Among participants in their 50s who exited full-TDF positions, 41% stayed within a similar equity range, while 28% moved up and 31% moved down, including 12% who held no equities at all.

Across all age groups, 8% of participants who left a full-TDF allocation ended up with zero equity exposure in the year they moved. That figure climbed to 17% among those in their 60s.

"Target date funds have evolved with the goal of helping employees save and invest for their retirement," said Craig Copeland, EBRI Director of Wealth Benefits Research. "As more individuals invest in TDFs in their 401(k) plans, our research shows that most remain invested in them over time, helping them continue to have a diversified investment strategy while accounting for income needs as they move closer to and into retirement."

Private capital

The durability TDFs demonstrate in the ICI data has not gone unnoticed by the asset management industry.

A Deloitte analysis reported on by InvestmentNews earlier this month projects that private capital allocations within 401(k) and 403(b) plans could reach 6% of total plan assets by 2030 (more than $1 trillion) and that TDFs are expected to be the primary delivery mechanism.

The structural logic tracks directly with what the ICI research shows: because TDFs function as the dominant default vehicle and most participants never touch them, even a modest private capital sleeve embedded in a TDF can drive enormous asset flows with little active decision-making required from participants.

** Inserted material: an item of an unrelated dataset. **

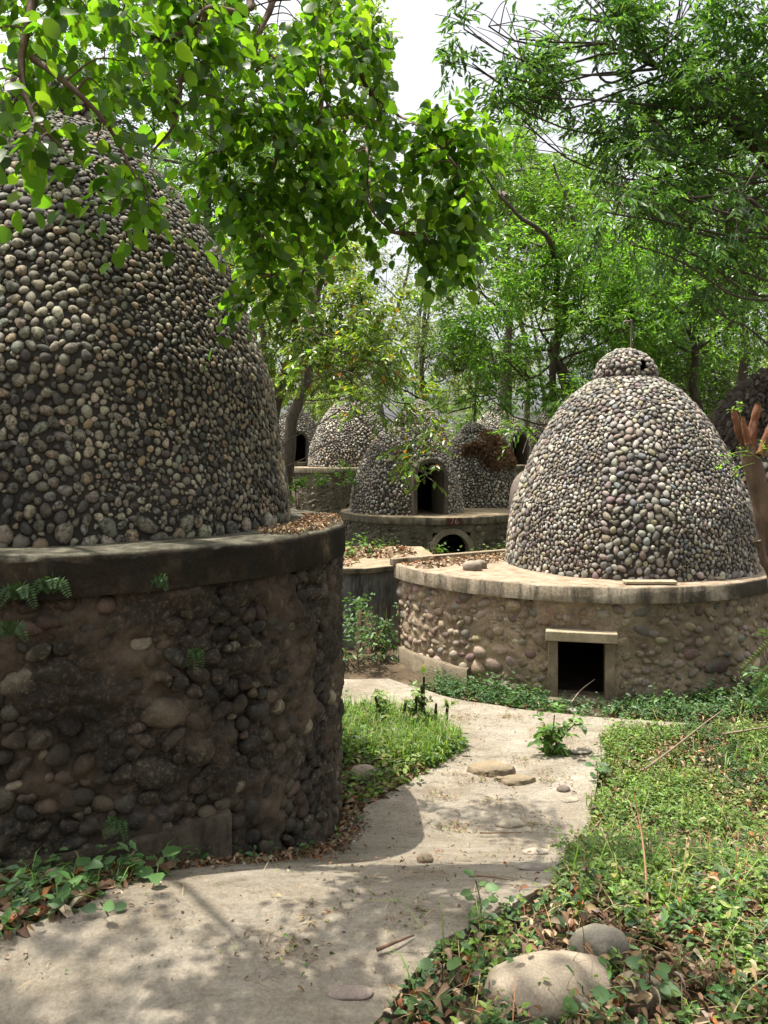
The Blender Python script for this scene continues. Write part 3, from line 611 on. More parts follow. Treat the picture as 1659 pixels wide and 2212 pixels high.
SKY3 = [(1150, 295), (1160, 330), (1220, 330), (1210, 285)]
def not_sky(p):
    x, y = pix(p); return ~(inpoly(x, y, SKY) | inpoly(x, y, SKY2) | inpoly(x, y, SKY3))
DENS = 2.9
def crown(mb, cen, rad, per, L, W, pal, rg, T=T4, k=7, tw=.35, droop=.35, ok=not_sky, flat=.75):
    for c, r in zip(cen, rad):
        m = max(3, int(DENS * per * r * r / k)); sub = c + N(rg.normal(0, 1, (max(3, int(m / 9)), 3))) * (r * rg.uniform(.25, 1, (max(3, int(m / 9)), 1)) ** .6) * [1, 1, flat]
        q = sub[rg.integers(0, len(sub), m)]; t0 = q + rg.normal(0, r * .13, (m, 3)); d = N(N(t0 - c) * .7 + rg.normal(0, .5, (m, 3)) + [0, 0, .05])
        twig_leaves(mb, t0, d, tw * rg.uniform(.6, 1.2, m), k, L, W, pal, rg, T, droop, rg.uniform(.7, 1.25) * np.ones(m), 1., ok)
G_MID = ([(.095, .19, .035), (.07, .15, .03), (.13, .23, .04), (.05, .1, .025)], [4, 4, 2, 2])
G_DARK = ([(.075, .165, .045), (.055, .13, .04), (.1, .2, .045), (.13, .24, .045)], [4, 3, 3, 1])
G_BRIGHT = ([(.13, .27, .035), (.095, .21, .03), (.17, .31, .045), (.065, .13, .025)], [4, 4, 2, 1.5])
G_YEL = ([(.14, .23, .036), (.095, .17, .033), (.19, .25, .045), (.34, .21, .025), (.3, .12, .02)], [5, 4, 3, .35, .15])
G_HAZE = ([(.17, .23, .1), (.14, .2, .085), (.21, .26, .12)], [4, 3, 2])
def tree(name, label, trunk, r0, r1, clumps, per, L, W, pal, seed, T=T4, group='trees behind the huts', bark=M_bark, tw=.35, limb=.045, k=7, droop=.35, amp=.25, ok=not_sky, cat='tree', hang=False):
    r1 = .014; rg = np.random.default_rng(seed); tr = rough_path(trunk, 8, amp, seed); base = tr[0].copy()
    root = empty(name, base, label, cat, group); mb = MB(); add_tube(mb, tr, np.linspace(r0, r1, len(tr)) ** 1., 9)
    for c, r in clumps:
        d = np.linalg.norm(tr - c, axis=1) + 3 * np.maximum(0, (tr[:, 2] - c[2] + .2 * r) * (-1 if hang else 1)) + rg.uniform(0, 1.6, len(tr)) * (not hang); a = tr[np.argmin(d)]
        mid = a * .5 + c * .5 + np.array([0, 0, (.14 if hang else -.12) * np.linalg.norm(c - a)]) + rg.normal(0, .12, 3); q = rough_path([a, mid, c], 6, .25, seed + 3); add_tube(mb, q, np.linspace(limb * min(1.3, .5 + r * .4), .008, len(q)), 5)
        for _ in range(4):
            e = c + rg.normal(0, .55, 3) * r; s = q[rg.integers(len(q) // 2, len(q))]; add_tube(mb, spline([s, (s + e) / 2 + [0, 0, .08], e], 4), np.linspace(limb * .3, .004, 9), 4)
    tk = mb.build('trunk', bark); mb = MB(); crown(mb, np.array([c for c, _ in clumps]), [r for _, r in clumps], per, L, W, pal, rg, T, k, tw, droop, ok)
    cr = mb.build('crown', M_leaf, smooth=False); own(root, [tk, cr]); return root
def cl(lst):                                           # clumps given as picture place, distance, radius in metres
    return [(P(x, y, d), r) for x, y, d, r in lst]
def scat(box_, d0, d1, n, r0, r1, seed, avoid=True):
    rg = np.random.default_rng(seed); out = []
    while len(out) < n:
        x, y = rg.uniform(box_[0], box_[2]), rg.uniform(box_[1], box_[3]); d = rg.uniform(d0, d1); c = P(x, y, d)
        if avoid and not not_sky(c[None])[0]: continue
        out.append((c, rg.uniform(r0, r1)))
    return out
def vert(px, Y, pyt, lean=0):                          # a standing trunk from the ground to picture height pyt
    t = P(px + lean, pyt, Y); b = P(px, 0, Y); b[2] = -.1; m = (t + b) / 2; m[0] += .1; return [b, m, t]

# --- trees
tree('broadleaf_tree', 'forked dark trunk tree just behind the shaded near hut, a few yellow leaves', [np.array([-1.95, 11.6, -.1]), P(592, 900, 11.8), P(606, 850, 11.8), P(632, 700, 11.8), P(600, 520, 12)], .17, .06,
     cl([(640, 640, 11.5, .75), (720, 700, 11, .7), (760, 780, 10.8, .6), (600, 740, 11.5, .6), (680, 800, 11, .5), (820, 760, 10.6, .55), (850, 850, 10.2, .36), (900, 930, 10, .3), (880, 980, 9.9, .24), (930, 960, 9.9, .2), (800, 880, 10.2, .3), (560, 620, 12, .8), (700, 600, 12, .7), (935, 1025, 9.9, .13), (790, 660, 11.4, .6)]), 620, .105, .055, G_YEL, 101, T6, k=7, droop=.5, tw=.3, hang=True, limb=.017)
tree('ailanthus_tree', 'slender leaning trunk tree with bright green leaves, left of the bent pipe dome', [np.array([6.0, 15.6, -.1]), P(1212, 800, 15.6), P(1226, 690, 15.6), P(1235, 520, 15.5), P(1200, 350, 15.5)], .15, .05,
     cl([(1100, 560, 14.5, .9), (1010, 640, 14, .8), (1150, 640, 14.5, .8), (1060, 740, 14, .75), (1120, 800, 14, .6), (1250, 600, 14.6, .9), (1290, 700, 14, .9), (1380, 690, 14, .8), (1300, 560, 14.5, .9), (1200, 830, 13.6, .5), (1250, 860, 13.2, .4), (1190, 480, 15, .9), (1400, 600, 15, 1), (990, 760, 14.2, .5), (1050, 850, 14, .4), (1130, 930, 12.5, .25)]), 560, .12, .05, G_BRIGHT, 102, T6)
tree('spreading_tree', 'tall tree whose curved bare limb reaches over the middle domes', [np.array([3.5, 15.4, -.1]), P(1200, 700, 15.2), P(1192, 525, 14.), P(1110, 455, 13.4), P(1030, 372, 13.)], .085, .05,
     cl([(1080, 440, 16, .9), (1000, 480, 16, .8), (1150, 390, 16.5, 1), (1060, 330, 16.5, .8), (1250, 440, 17, 1), (980, 560, 16, .7), (1330, 380, 17, 1)]), 520, .12, .055, G_MID, 103)
tree('neem_tree', 'big dark limbed tree with feathery leaves filling the upper right', [np.array([6.2, 9.4, -.1]), P(1850, 700, 9.), P(1660, 345, 8.6), P(1540, 215, 8.45), P(1390, 105, 8.4)], .22, .07,
     scat((1250, -120, 1760, 300), 8., 9.4, 26, .45, .75, 7) + scat((1400, 300, 1760, 620), 8.4, 9.8, 14, .4, .65, 8) + cl([(1000, 60, 8.4, .35), (1050, 30, 8.3, .5), (1130, 60, 8.3, .5), (1010, 130, 8.4, .26), (1080, 140, 8.4, .4), (1150, 190, 8.3, .45), (1130, 270, 8.2, .32), (1190, 120, 8.3, .5), (1060, 220, 8.4, .22)]), 560, .12, .038, G_DARK, 104, T4, k=12, droop=.35, tw=.36, limb=.026)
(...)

The Deloitte research noted that a March 2026 Department of Labor proposed rule introduced a process-based safe harbor allowing plan fiduciaries to evaluate private capital alongside conventional options, removing the litigation risk that had long kept plan sponsors away. The same inertia that keeps 85% of TDF investors on the glide path could soon mean passive exposure to private equity and credit, not by choice, but by default.

The findings point to a retirement system in which TDFs are doing much of what they were designed to do: keeping most investors on a consistent, professionally managed path. But they also reveal the limits of a one-size-fits-all structure for workers whose financial situations grow more individual and more urgent as retirement approaches.